▶ Information supplied:

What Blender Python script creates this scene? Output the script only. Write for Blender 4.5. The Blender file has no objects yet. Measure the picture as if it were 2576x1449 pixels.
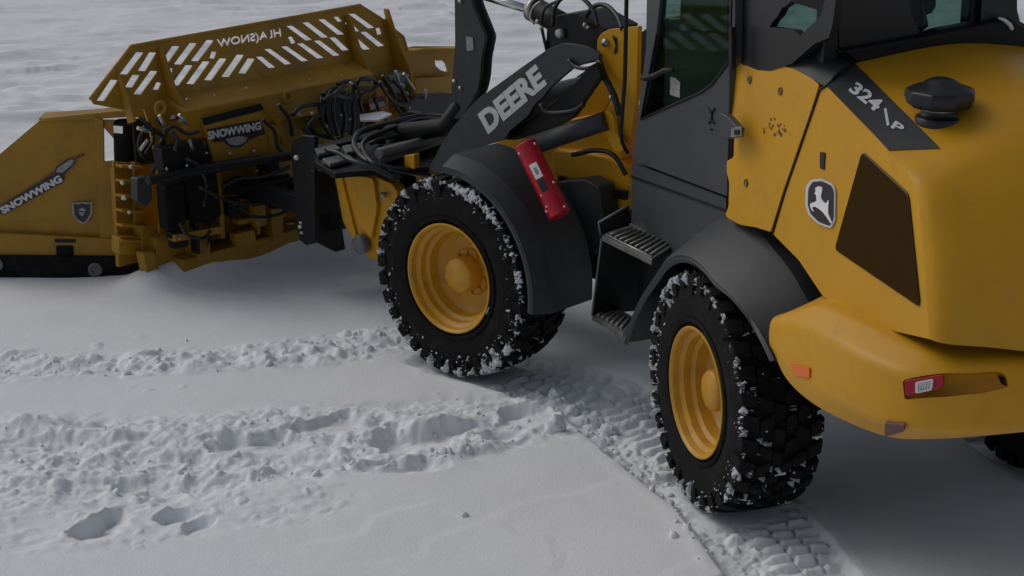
import bpy, bmesh, math, random
import numpy as np
from mathutils import Vector, Matrix
random.seed(7); np.random.seed(7)
R = math.radians
scene = bpy.context.scene
col = scene.collection

# ------------------------------------------------------------------ camera, sky, sun, exposure
FPX, PITCH, CAMH = 5000.0, 0.30511, 3.29968          # focal length in units of a 2576 px wide frame
cd = bpy.data.cameras.new('camera'); cam = bpy.data.objects.new('camera', cd); col.objects.link(cam)
cam.location = (0, 0, CAMH); cam.rotation_euler = (math.pi/2 - PITCH, 0, 0)
cd.sensor_width = 36; cd.lens = 36*FPX/2576; cd.clip_start = .1; cd.clip_end = 3000
scene.camera = cam
w = bpy.data.worlds.new("World"); scene.world = w; w.use_nodes = True
nt = w.node_tree; bg = nt.nodes['Background']
sky = nt.nodes.new('ShaderNodeTexSky'); sky.sky_type = 'NISHITA'; sky.sun_disc = False
SUN_EL, SUN_BEAR = R(44), R(-62)                     # bearing clockwise from +Y
sky.sun_elevation = SUN_EL; sky.sun_rotation = SUN_BEAR
sky.air_density = 1.0; sky.dust_density = 3.0; sky.ozone_density = .6
hs = nt.nodes.new('ShaderNodeHueSaturation'); hs.inputs['Saturation'].default_value = .48
nt.links.new(sky.outputs[0], hs.inputs['Color']); nt.links.new(hs.outputs[0], bg.inputs[0]); bg.inputs[1].default_value = .10
sd = bpy.data.lights.new('sun', 'SUN'); sd.energy = .75; sd.angle = R(38); sd.color = (1, .965, .92)
sun = bpy.data.objects.new('sun', sd); col.objects.link(sun)
sdir = Vector((math.sin(SUN_BEAR)*math.cos(SUN_EL), math.cos(SUN_BEAR)*math.cos(SUN_EL), math.sin(SUN_EL)))
sun.rotation_euler = (-sdir).to_track_quat('-Z', 'Y').to_euler(); sun.location = (-8, 14, 12)
scene.view_settings.view_transform = 'Standard'; scene.view_settings.look = 'None'
scene.view_settings.exposure = -0.50; scene.view_settings.gamma = 1

# ------------------------------------------------------------------ frames of the machine
def mkframe(X, Y, psi):
    return (Vector((X, Y, 0)), Vector((-math.sin(psi), math.cos(psi), 0)), Vector((-math.cos(psi), -math.sin(psi), 0)), Vector((0, 0, 1)))
PR, PF = 0.23246+0, 0.83298
RF = mkframe(1.50778, 7.81787, 0.31407)              # rear body: a forward, b left, c up, origin under the rear axle
FF = mkframe(0.23246, 9.72894, 0.83298)              # front frame, steered left
WF = (Vector((0, 0, 0)), Vector((1, 0, 0)), Vector((0, 1, 0)), Vector((0, 0, 1)))
WR, HW, RT = 0.47, 0.801, 0.5007
def L(F, a, b, c): return F[0] + a*F[1] + b*F[2] + c*F[3]
def DIR(F, a, b, c): return a*F[1] + b*F[2] + c*F[3]
CT, ST = math.cos(PITCH), math.sin(PITCH)
def P(F, x, y, n, c0):
    """point where the sight line through a measured picture position meets the plane n.(a,b,c)=c0 of a frame"""
    n = {'a': (1, 0, 0), 'b': (0, 1, 0), 'c': (0, 0, 1)}.get(n, n) if isinstance(n, str) else n
    u, v = (x-1288)/FPX, (y-724.5)/FPX
    d = Vector((u, CT - v*ST, -ST - v*CT)); o = Vector((0, 0, CAMH))
    N = DIR(F, *n); t = (c0 - N.dot(o - F[0]))/N.dot(d)
    return o + t*d
def loc(F, p):
    q = p - F[0]; return (q.dot(F[1]), q.dot(F[2]), q.dot(F[3]))

# ------------------------------------------------------------------ materials
def mat(name, color, rough=.5, metal=0, bump=0, bscale=40, vary=0, vscale=3, spec=.5, dirt=None, dscale=6, damt=.5, coat=0):
    m = bpy.data.materials.new(name); m.use_nodes = True; n = m.node_tree; b = n.nodes['Principled BSDF']
    b.inputs['Base Color'].default_value = (*color, 1); b.inputs['Roughness'].default_value = rough
    b.inputs['Metallic'].default_value = metal; b.inputs['Specular IOR Level'].default_value = spec
    b.inputs['Coat Weight'].default_value = coat
    tc = n.nodes.new('ShaderNodeNewGeometry')
    cur = None
    if vary:
        t = n.nodes.new('ShaderNodeTexNoise'); t.inputs['Scale'].default_value = vscale; t.inputs['Detail'].default_value = 6
        n.links.new(tc.outputs['Position'], t.inputs['Vector'])
        r = n.nodes.new('ShaderNodeValToRGB'); r.color_ramp.elements[0].position = .3; r.color_ramp.elements[1].position = .7
        r.color_ramp.elements[0].color = (*[c*(1-vary) for c in color], 1); r.color_ramp.elements[1].color = (*[min(1, c*(1+vary)) for c in color], 1)
        n.links.new(t.outputs['Fac'], r.inputs[0]); cur = r.outputs[0]
        mr = n.nodes.new('ShaderNodeMapRange'); mr.inputs[3].default_value = rough*.85; mr.inputs[4].default_value = min(1, rough*1.25)
        n.links.new(t.outputs['Fac'], mr.inputs[0]); n.links.new(mr.outputs[0], b.inputs['Roughness'])
    if dirt:
        t = n.nodes.new('ShaderNodeTexNoise'); t.inputs['Scale'].default_value = dscale; t.inputs['Detail'].default_value = 9; t.inputs['Roughness'].default_value = .65
        n.links.new(tc.outputs['Position'], t.inputs['Vector'])
        r = n.nodes.new('ShaderNodeValToRGB'); r.color_ramp.elements[0].position = .5; r.color_ramp.elements[1].position = .72
        r.color_ramp.elements[0].color = (0, 0, 0, 1); r.color_ramp.elements[1].color = (damt, damt, damt, 1)
        n.links.new(t.outputs['Fac'], r.inputs[0])
        mx = n.nodes.new('ShaderNodeMix'); mx.data_type = 'RGBA'
        n.links.new(r.outputs[0], mx.inputs[0]); mx.inputs[7].default_value = (*dirt, 1)
        if cur: n.links.new(cur, mx.inputs[6])
        else: mx.inputs[6].default_value = (*color, 1)
        cur = mx.outputs[2]
    if cur: n.links.new(cur, b.inputs['Base Color'])
    if bump:
        t = n.nodes.new('ShaderNodeTexNoise'); t.inputs['Scale'].default_value = bscale; t.inputs['Detail'].default_value = 5
        n.links.new(tc.outputs['Position'], t.inputs['Vector'])
        bp = n.nodes.new('ShaderNodeBump'); bp.inputs['Strength'].default_value = bump; bp.inputs['Distance'].default_value = .01
        n.links.new(t.outputs['Fac'], bp.inputs['Height']); n.links.new(bp.outputs[0], b.inputs['Normal'])
    return m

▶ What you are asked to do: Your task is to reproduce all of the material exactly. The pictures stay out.

▶ Reply to the exercise:
What Blender Python script creates this scene? Output the script only. Write for Blender 4.5. The Blender file has no objects yet. Measure the picture as if it were 2576x1449 pixels.
import bpy, bmesh, math, random
import numpy as np
from mathutils import Vector, Matrix
random.seed(7); np.random.seed(7)
R = math.radians
scene = bpy.context.scene
col = scene.collection

# ------------------------------------------------------------------ camera, sky, sun, exposure
FPX, PITCH, CAMH = 5000.0, 0.30511, 3.29968          # focal length in units of a 2576 px wide frame
cd = bpy.data.cameras.new('camera'); cam = bpy.data.objects.new('camera', cd); col.objects.link(cam)
cam.location = (0, 0, CAMH); cam.rotation_euler = (math.pi/2 - PITCH, 0, 0)
cd.sensor_width = 36; cd.lens = 36*FPX/2576; cd.clip_start = .1; cd.clip_end = 3000
scene.camera = cam
w = bpy.data.worlds.new("World"); scene.world = w; w.use_nodes = True
nt = w.node_tree; bg = nt.nodes['Background']
sky = nt.nodes.new('ShaderNodeTexSky'); sky.sky_type = 'NISHITA'; sky.sun_disc = False
SUN_EL, SUN_BEAR = R(44), R(-62)                     # bearing clockwise from +Y
sky.sun_elevation = SUN_EL; sky.sun_rotation = SUN_BEAR
sky.air_density = 1.0; sky.dust_density = 3.0; sky.ozone_density = .6
hs = nt.nodes.new('ShaderNodeHueSaturation'); hs.inputs['Saturation'].default_value = .48
nt.links.new(sky.outputs[0], hs.inputs['Color']); nt.links.new(hs.outputs[0], bg.inputs[0]); bg.inputs[1].default_value = .10
sd = bpy.data.lights.new('sun', 'SUN'); sd.energy = .75; sd.angle = R(38); sd.color = (1, .965, .92)
sun = bpy.data.objects.new('sun', sd); col.objects.link(sun)
sdir = Vector((math.sin(SUN_BEAR)*math.cos(SUN_EL), math.cos(SUN_BEAR)*math.cos(SUN_EL), math.sin(SUN_EL)))
sun.rotation_euler = (-sdir).to_track_quat('-Z', 'Y').to_euler(); sun.location = (-8, 14, 12)
scene.view_settings.view_transform = 'Standard'; scene.view_settings.look = 'None'
scene.view_settings.exposure = -0.50; scene.view_settings.gamma = 1

# ------------------------------------------------------------------ frames of the machine
def mkframe(X, Y, psi):
    return (Vector((X, Y, 0)), Vector((-math.sin(psi), math.cos(psi), 0)), Vector((-math.cos(psi), -math.sin(psi), 0)), Vector((0, 0, 1)))
PR, PF = 0.23246+0, 0.83298
RF = mkframe(1.50778, 7.81787, 0.31407)              # rear body: a forward, b left, c up, origin under the rear axle
FF = mkframe(0.23246, 9.72894, 0.83298)              # front frame, steered left
WF = (Vector((0, 0, 0)), Vector((1, 0, 0)), Vector((0, 1, 0)), Vector((0, 0, 1)))
WR, HW, RT = 0.47, 0.801, 0.5007
def L(F, a, b, c): return F[0] + a*F[1] + b*F[2] + c*F[3]
def DIR(F, a, b, c): return a*F[1] + b*F[2] + c*F[3]
CT, ST = math.cos(PITCH), math.sin(PITCH)
def P(F, x, y, n, c0):
    """point where the sight line through a measured picture position meets the plane n.(a,b,c)=c0 of a frame"""
    n = {'a': (1, 0, 0), 'b': (0, 1, 0), 'c': (0, 0, 1)}.get(n, n) if isinstance(n, str) else n
    u, v = (x-1288)/FPX, (y-724.5)/FPX
    d = Vector((u, CT - v*ST, -ST - v*CT)); o = Vector((0, 0, CAMH))
    N = DIR(F, *n); t = (c0 - N.dot(o - F[0]))/N.dot(d)
    return o + t*d
def loc(F, p):
    q = p - F[0]; return (q.dot(F[1]), q.dot(F[2]), q.dot(F[3]))

# ------------------------------------------------------------------ materials
def mat(name, color, rough=.5, metal=0, bump=0, bscale=40, vary=0, vscale=3, spec=.5, dirt=None, dscale=6, damt=.5, coat=0):
    m = bpy.data.materials.new(name); m.use_nodes = True; n = m.node_tree; b = n.nodes['Principled BSDF']
    b.inputs['Base Color'].default_value = (*color, 1); b.inputs['Roughness'].default_value = rough
    b.inputs['Metallic'].default_value = metal; b.inputs['Specular IOR Level'].default_value = spec
    b.inputs['Coat Weight'].default_value = coat
    tc = n.nodes.new('ShaderNodeNewGeometry')
    cur = None
    if vary:
        t = n.nodes.new('ShaderNodeTexNoise'); t.inputs['Scale'].default_value = vscale; t.inputs['Detail'].default_value = 6
        n.links.new(tc.outputs['Position'], t.inputs['Vector'])
        r = n.nodes.new('ShaderNodeValToRGB'); r.color_ramp.elements[0].position = .3; r.color_ramp.elements[1].position = .7
        r.color_ramp.elements[0].color = (*[c*(1-vary) for c in color], 1); r.color_ramp.elements[1].color = (*[min(1, c*(1+vary)) for c in color], 1)
        n.links.new(t.outputs['Fac'], r.inputs[0]); cur = r.outputs[0]
        mr = n.nodes.new('ShaderNodeMapRange'); mr.inputs[3].default_value = rough*.85; mr.inputs[4].default_value = min(1, rough*1.25)
        n.links.new(t.outputs['Fac'], mr.inputs[0]); n.links.new(mr.outputs[0], b.inputs['Roughness'])
    if dirt:
        t = n.nodes.new('ShaderNodeTexNoise'); t.inputs['Scale'].default_value = dscale; t.inputs['Detail'].default_value = 9; t.inputs['Roughness'].default_value = .65
        n.links.new(tc.outputs['Position'], t.inputs['Vector'])
        r = n.nodes.new('ShaderNodeValToRGB'); r.color_ramp.elements[0].position = .5; r.color_ramp.elements[1].position = .72
        r.color_ramp.elements[0].color = (0, 0, 0, 1); r.color_ramp.elements[1].color = (damt, damt, damt, 1)
        n.links.new(t.outputs['Fac'], r.inputs[0])
        mx = n.nodes.new('ShaderNodeMix'); mx.data_type = 'RGBA'
        n.links.new(r.outputs[0], mx.inputs[0]); mx.inputs[7].default_value = (*dirt, 1)
        if cur: n.links.new(cur, mx.inputs[6])
        else: mx.inputs[6].default_value = (*color, 1)
        cur = mx.outputs[2]
    if cur: n.links.new(cur, b.inputs['Base Color'])
    if bump:
        t = n.nodes.new('ShaderNodeTexNoise'); t.inputs['Scale'].default_value = bscale; t.inputs['Detail'].default_value = 5
        n.links.new(tc.outputs['Position'], t.inputs['Vector'])
        bp = n.nodes.new('ShaderNodeBump'); bp.inputs['Strength'].default_value = bump; bp.inputs['Distance'].default_value = .01
        n.links.new(t.outputs['Fac'], bp.inputs['Height']); n.links.new(bp.outputs[0], b.inputs['Normal'])
    return m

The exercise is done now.